START Entries supplied
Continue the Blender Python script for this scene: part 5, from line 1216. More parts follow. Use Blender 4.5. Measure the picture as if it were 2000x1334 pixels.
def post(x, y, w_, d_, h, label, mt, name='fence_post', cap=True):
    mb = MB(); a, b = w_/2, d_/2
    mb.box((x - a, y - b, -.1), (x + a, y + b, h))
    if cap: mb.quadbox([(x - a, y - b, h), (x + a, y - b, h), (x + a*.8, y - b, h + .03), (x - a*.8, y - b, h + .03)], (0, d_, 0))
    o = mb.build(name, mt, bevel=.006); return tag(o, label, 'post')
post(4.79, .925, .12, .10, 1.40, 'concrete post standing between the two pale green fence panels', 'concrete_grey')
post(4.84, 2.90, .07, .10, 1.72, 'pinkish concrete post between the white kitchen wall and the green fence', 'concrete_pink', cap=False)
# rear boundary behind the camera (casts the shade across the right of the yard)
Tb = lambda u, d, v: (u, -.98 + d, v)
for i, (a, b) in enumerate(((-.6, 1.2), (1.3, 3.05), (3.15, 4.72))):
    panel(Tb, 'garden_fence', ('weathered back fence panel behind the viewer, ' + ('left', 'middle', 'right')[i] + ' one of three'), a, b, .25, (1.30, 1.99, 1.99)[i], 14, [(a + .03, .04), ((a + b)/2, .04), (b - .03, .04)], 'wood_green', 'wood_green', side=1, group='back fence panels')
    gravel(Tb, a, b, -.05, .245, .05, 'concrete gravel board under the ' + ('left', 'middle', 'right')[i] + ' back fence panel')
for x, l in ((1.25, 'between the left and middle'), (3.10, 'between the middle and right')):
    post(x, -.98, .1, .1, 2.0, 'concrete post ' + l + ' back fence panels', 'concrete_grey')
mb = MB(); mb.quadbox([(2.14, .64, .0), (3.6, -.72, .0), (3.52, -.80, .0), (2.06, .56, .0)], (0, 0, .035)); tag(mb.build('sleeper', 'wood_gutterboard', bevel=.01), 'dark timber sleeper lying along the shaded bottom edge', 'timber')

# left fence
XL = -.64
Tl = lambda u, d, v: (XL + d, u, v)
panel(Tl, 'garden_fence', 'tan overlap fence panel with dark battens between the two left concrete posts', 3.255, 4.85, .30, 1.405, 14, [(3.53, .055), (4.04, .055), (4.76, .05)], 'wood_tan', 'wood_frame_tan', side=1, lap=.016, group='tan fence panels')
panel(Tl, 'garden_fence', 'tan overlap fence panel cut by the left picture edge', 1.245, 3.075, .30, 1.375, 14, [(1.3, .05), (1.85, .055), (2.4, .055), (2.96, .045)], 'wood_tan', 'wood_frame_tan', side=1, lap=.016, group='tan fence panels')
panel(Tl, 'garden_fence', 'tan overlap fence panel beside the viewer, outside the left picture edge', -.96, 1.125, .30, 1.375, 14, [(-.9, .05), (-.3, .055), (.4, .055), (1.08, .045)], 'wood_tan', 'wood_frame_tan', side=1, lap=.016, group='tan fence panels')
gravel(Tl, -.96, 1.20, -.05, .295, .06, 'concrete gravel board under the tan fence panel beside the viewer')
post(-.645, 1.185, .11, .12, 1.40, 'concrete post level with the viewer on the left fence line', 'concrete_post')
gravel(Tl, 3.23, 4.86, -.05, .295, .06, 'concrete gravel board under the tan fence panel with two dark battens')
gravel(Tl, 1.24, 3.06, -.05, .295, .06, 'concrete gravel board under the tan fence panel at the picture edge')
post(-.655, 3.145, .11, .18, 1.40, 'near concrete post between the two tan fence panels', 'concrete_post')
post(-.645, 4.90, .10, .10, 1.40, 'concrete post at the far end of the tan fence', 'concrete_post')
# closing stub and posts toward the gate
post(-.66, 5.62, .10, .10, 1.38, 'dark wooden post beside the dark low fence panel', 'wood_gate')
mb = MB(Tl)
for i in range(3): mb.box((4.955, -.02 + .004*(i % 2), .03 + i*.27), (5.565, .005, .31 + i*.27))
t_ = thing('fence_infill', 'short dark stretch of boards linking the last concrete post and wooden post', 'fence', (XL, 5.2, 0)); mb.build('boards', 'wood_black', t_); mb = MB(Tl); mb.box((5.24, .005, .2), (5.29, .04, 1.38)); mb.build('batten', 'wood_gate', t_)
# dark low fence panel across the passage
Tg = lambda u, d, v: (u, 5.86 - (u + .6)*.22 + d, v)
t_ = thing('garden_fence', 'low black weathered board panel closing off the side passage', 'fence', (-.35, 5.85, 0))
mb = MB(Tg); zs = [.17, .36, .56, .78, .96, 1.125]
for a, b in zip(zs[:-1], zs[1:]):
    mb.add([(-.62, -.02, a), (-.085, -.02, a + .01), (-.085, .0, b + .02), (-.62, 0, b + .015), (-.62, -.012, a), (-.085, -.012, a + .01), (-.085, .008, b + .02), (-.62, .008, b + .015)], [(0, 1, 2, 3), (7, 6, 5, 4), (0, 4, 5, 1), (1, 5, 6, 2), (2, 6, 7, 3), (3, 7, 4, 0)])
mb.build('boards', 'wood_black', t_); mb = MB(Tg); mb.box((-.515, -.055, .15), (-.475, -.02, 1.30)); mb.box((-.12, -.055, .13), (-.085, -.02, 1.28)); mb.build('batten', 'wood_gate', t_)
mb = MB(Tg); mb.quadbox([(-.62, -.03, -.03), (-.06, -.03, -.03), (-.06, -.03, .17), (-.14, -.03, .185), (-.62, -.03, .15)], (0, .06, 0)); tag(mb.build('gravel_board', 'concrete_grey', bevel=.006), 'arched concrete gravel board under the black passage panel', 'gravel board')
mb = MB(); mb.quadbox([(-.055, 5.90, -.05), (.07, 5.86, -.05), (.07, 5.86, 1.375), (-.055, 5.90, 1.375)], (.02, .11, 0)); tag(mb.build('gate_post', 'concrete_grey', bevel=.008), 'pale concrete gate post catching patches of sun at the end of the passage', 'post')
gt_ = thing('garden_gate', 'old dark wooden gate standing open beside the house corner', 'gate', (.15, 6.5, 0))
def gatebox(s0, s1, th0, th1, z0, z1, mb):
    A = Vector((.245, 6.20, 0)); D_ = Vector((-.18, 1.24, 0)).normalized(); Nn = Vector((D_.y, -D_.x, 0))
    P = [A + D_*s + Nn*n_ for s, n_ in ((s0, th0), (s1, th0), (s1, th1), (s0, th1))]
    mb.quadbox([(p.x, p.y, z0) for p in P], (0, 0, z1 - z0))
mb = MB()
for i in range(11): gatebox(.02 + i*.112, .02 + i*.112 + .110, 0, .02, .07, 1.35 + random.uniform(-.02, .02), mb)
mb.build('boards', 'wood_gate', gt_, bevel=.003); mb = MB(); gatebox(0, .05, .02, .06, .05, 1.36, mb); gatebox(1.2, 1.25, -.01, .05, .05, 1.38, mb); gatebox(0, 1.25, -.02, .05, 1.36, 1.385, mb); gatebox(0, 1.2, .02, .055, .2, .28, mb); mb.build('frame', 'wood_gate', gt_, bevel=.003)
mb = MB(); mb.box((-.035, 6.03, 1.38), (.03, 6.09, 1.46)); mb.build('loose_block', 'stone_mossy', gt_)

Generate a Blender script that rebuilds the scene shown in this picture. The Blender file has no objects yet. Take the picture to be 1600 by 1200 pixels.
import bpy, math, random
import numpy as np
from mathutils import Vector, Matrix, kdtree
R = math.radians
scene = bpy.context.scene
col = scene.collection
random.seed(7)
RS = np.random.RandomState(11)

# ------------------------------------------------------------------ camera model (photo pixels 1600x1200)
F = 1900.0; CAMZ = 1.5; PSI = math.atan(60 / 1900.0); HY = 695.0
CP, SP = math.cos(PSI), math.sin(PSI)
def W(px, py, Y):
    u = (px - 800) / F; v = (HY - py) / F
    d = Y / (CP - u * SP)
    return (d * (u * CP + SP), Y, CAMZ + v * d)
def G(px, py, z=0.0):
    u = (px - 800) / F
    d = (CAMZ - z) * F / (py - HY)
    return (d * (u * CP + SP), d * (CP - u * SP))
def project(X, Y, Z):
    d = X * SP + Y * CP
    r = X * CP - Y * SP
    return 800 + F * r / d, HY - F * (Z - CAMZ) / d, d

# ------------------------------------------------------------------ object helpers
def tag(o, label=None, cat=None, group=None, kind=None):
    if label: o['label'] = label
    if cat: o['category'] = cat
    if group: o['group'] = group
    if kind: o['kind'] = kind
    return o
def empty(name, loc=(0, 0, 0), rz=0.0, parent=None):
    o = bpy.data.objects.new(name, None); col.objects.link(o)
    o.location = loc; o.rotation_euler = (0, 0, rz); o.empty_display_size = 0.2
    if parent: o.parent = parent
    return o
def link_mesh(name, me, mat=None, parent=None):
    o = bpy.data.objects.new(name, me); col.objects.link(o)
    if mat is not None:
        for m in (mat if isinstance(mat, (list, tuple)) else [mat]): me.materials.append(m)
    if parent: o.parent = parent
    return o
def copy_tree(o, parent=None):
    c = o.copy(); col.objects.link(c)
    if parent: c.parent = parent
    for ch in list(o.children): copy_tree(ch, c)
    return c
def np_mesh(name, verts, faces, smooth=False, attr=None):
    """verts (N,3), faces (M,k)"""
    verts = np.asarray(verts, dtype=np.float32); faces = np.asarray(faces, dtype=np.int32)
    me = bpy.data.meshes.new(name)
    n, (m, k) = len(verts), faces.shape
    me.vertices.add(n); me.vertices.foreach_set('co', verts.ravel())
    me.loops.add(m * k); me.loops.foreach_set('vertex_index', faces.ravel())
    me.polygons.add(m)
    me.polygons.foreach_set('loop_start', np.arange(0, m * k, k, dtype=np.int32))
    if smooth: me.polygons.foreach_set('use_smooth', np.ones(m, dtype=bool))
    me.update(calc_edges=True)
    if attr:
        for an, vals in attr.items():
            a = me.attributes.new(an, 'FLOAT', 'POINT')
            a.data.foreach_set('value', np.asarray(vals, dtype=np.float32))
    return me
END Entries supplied
Output exactly one stretch of the listing: from the line containing "Generate a Blender" through the line containing "return 800 +", both end lines included.

Generate a Blender script that rebuilds the scene shown in this picture. The Blender file has no objects yet. Take the picture to be 1600 by 1200 pixels.
import bpy, math, random
import numpy as np
from mathutils import Vector, Matrix, kdtree
R = math.radians
scene = bpy.context.scene
col = scene.collection
random.seed(7)
RS = np.random.RandomState(11)

# ------------------------------------------------------------------ camera model (photo pixels 1600x1200)
F = 1900.0; CAMZ = 1.5; PSI = math.atan(60 / 1900.0); HY = 695.0
CP, SP = math.cos(PSI), math.sin(PSI)
def W(px, py, Y):
    u = (px - 800) / F; v = (HY - py) / F
    d = Y / (CP - u * SP)
    return (d * (u * CP + SP), Y, CAMZ + v * d)
def G(px, py, z=0.0):
    u = (px - 800) / F
    d = (CAMZ - z) * F / (py - HY)
    return (d * (u * CP + SP), d * (CP - u * SP))
def project(X, Y, Z):
    d = X * SP + Y * CP
    r = X * CP - Y * SP
    return 800 + F * r / d, HY - F * (Z - CAMZ) / d, d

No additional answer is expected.